THE Magazine Profile

THE Magazine Profile

Paula Castillo is a Priestess of Postmodern Metallurgy

Recombining the scrap and detritus of Industry into abstract sculptures that quietly reckon with earth and man. A metallurgist only in a poetic, alchemical sense—she’d be quick to tell you the technical and conceptual distinctions between welding, blacksmithing, and more—she prefers the practice of additive welding for her own work. Castillo’s sculptures manage to turn steel byproduct into morphous shapes that are often organic or animated. Her materials are repurposed and recycled, yet the past lives and stories of the scrap lurk and echo within like an untold story of aspiration and waste. We visited the artist at her studios in the picturesque village of Cordova, a short jaunt from the High Road to Taos.


 

Lauren Tresp: Why are you here in Cordova?

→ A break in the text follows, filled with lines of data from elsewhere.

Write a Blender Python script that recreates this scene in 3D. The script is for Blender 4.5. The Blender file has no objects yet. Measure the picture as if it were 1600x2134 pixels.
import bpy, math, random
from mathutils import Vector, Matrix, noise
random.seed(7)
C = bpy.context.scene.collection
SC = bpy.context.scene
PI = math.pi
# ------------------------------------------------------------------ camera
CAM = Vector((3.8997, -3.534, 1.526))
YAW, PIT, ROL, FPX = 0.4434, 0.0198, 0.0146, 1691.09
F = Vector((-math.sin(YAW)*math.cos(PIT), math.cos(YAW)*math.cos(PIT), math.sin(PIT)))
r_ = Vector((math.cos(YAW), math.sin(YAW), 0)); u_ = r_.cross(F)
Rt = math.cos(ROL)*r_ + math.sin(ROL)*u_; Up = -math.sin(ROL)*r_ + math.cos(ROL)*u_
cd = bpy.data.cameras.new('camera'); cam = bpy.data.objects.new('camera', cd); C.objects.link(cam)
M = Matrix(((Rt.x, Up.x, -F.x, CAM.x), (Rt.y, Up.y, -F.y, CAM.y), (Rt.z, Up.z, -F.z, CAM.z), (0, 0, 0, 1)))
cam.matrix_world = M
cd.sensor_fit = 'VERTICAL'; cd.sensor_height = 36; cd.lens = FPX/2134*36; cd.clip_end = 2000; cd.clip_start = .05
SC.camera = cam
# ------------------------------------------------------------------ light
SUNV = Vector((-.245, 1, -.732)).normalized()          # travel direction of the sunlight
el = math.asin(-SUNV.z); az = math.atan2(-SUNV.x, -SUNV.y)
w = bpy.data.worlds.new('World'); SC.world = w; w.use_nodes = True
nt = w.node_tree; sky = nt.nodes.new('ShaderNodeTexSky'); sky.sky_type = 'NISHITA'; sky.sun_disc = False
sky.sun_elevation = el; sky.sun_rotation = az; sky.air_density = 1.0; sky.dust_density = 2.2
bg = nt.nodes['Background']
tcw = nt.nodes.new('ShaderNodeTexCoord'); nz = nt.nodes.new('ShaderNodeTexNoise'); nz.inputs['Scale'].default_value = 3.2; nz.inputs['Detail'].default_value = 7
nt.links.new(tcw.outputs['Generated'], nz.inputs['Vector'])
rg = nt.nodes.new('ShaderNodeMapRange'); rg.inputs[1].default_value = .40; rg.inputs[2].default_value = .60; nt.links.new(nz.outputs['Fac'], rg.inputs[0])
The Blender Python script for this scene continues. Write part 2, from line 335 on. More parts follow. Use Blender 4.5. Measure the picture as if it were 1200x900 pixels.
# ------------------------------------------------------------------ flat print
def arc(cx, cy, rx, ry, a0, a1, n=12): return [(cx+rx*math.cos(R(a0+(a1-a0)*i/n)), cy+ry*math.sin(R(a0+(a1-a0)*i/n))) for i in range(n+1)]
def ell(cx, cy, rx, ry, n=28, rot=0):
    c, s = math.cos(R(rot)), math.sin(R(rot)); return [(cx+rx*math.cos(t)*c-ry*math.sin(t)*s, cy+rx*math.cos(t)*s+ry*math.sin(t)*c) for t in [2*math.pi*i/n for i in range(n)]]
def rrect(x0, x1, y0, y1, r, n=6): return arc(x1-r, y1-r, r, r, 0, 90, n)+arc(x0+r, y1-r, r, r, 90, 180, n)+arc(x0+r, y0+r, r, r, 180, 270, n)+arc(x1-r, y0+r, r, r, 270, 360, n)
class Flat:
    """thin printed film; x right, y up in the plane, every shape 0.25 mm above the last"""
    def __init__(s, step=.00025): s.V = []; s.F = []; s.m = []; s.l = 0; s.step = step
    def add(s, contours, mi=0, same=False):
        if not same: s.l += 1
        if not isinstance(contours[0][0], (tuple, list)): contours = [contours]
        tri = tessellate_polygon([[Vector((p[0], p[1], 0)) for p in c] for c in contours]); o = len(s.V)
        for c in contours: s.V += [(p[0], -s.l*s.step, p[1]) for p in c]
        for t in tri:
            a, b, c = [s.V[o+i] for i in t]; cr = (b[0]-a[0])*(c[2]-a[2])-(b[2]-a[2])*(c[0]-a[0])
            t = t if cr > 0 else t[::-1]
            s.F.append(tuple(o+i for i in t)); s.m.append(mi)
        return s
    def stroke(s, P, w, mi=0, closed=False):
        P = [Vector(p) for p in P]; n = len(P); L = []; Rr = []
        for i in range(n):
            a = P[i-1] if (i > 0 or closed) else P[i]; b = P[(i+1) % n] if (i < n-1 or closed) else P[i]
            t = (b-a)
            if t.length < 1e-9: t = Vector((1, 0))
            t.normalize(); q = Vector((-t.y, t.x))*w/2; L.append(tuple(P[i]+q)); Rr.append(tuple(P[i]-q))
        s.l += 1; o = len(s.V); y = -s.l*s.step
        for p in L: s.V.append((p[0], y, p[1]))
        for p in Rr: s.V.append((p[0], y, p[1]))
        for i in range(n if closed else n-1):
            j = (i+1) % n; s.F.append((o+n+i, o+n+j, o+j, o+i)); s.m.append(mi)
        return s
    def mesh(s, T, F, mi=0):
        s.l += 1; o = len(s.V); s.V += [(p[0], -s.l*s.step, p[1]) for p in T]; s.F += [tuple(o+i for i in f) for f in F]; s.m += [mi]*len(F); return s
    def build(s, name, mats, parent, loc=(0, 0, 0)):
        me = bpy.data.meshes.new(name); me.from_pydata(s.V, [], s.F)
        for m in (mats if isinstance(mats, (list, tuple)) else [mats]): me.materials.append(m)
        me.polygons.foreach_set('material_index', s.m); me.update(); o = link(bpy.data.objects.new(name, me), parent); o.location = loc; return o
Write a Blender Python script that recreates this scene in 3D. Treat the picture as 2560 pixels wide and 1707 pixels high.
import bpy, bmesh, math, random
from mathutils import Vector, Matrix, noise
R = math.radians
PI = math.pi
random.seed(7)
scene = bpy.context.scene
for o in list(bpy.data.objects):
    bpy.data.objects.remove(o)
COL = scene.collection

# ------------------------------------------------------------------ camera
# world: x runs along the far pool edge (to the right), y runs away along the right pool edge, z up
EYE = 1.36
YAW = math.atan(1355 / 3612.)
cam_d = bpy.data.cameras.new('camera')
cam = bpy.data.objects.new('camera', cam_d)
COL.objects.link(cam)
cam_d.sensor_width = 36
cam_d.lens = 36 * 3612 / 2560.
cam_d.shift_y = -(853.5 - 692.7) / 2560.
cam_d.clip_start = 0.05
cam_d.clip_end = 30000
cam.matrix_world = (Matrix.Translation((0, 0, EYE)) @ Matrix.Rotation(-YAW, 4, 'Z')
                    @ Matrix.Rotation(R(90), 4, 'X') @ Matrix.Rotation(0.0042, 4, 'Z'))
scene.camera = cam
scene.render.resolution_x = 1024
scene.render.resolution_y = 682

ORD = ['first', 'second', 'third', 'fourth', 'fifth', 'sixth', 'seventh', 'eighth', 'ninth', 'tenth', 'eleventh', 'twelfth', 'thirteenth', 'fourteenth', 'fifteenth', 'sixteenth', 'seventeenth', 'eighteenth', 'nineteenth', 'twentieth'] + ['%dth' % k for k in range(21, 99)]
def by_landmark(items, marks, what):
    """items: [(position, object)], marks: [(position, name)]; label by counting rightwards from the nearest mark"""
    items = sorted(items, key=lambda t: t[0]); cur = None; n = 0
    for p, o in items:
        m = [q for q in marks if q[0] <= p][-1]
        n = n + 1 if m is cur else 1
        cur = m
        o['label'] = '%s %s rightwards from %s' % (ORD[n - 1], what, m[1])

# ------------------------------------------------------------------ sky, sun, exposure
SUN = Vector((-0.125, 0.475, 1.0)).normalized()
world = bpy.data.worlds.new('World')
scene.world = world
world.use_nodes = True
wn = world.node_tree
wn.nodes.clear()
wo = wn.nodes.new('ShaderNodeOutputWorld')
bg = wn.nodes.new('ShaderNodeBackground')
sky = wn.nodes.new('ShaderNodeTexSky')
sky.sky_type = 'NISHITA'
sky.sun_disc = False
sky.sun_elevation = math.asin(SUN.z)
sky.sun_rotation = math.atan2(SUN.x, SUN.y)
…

Paula Castillo: I came to Cordova in 1985—was it ’85 or ’83?—to teach school. I was born down in Belen, south of Albuquerque. I grew up right by the railroad tracks. I got a cool teaching job right up here. And I have family from the Santa Fe area, Galisteo area, too. So these are my studios right here. When I first came to Cordova, I lived in the big house that we were in, the old adobe place. As a schoolteacher, I was the last schoolteacher to live there. And so that family, Josefita and Emilio Cordova were like the Don and Doña of Cordova, and they housed the schoolteachers, real old fashioned–like. I literally was the last schoolteacher to live there, and that was a really sweet experience for me. Later I convinced Terry [Mulert] to come to New Mexico to live here. We’d been married and lived in Europe for a couple years and then came back.